На примере украинской мобилизации мы видим, что создаваемые из мобилизованных стрелковые батальоны не имеют собственных средств моторизации и вынуждены пользоваться гражданским автотранспортом, а из вооружения имеют только стрелковое оружие и легкие противотанковые средства. Такого снаряжения у Российской Федерации еще долго будет достаточно. Но на примере Украины мы также видим, что такими легковооруженными соединениями можно разве что затыкать третьестепенные участки фронта.
Основная проблема, которая будет сопутствовать мобилизации, — даже не снаряжение, а обучение, подготовка бойцов. Мы видим, что большая часть инструкторов уже задействована на территории Украины, а системы подготовки новых массовых подразделений нет. В Украине была система теробороны, кадрированные части которой состояли из офицеров и командиров, был резервный корпус, который удалось заполнить личным составом и техникой. Еще хуже в России с желанием людей идти на войну — если они не хотят идти за деньги, захотят ли они идти по приказу? Или будут массово прятаться от мобилизации или даже уезжать из страны? Думаю, мобилизация, даже если будет объявлена, будет также провалена.
— В случае мобилизации границы же закрывают? Как, например, в Украине запретили выезд мужчинам.

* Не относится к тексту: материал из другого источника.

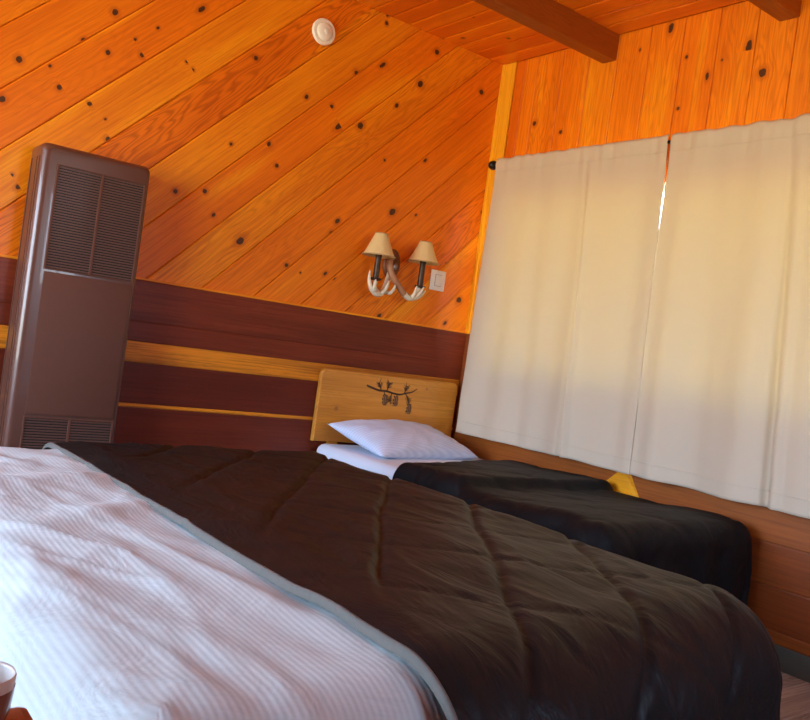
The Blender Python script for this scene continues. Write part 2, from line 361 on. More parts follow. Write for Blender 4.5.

— Даже в таком случае будет возможность пересечь границу, хоть степями в Казахстан или озерами в Финляндию. Думаю, люди будут готовы на большие риски и вложения, лишь бы не участвовать в войне. Даже в Украине это происходит — пограничники постоянно отлавливают людей, которые бегут от мобилизации в Европу. Что уж говорить о России, которая все таки ведет захватническую, не оборонительную войну. Значительная часть людей здесь понимает, что, в отличие от украинской ситуации, здесь вопрос о существовании самой страны на кону не стоит, эта война не несет угрозу существования России.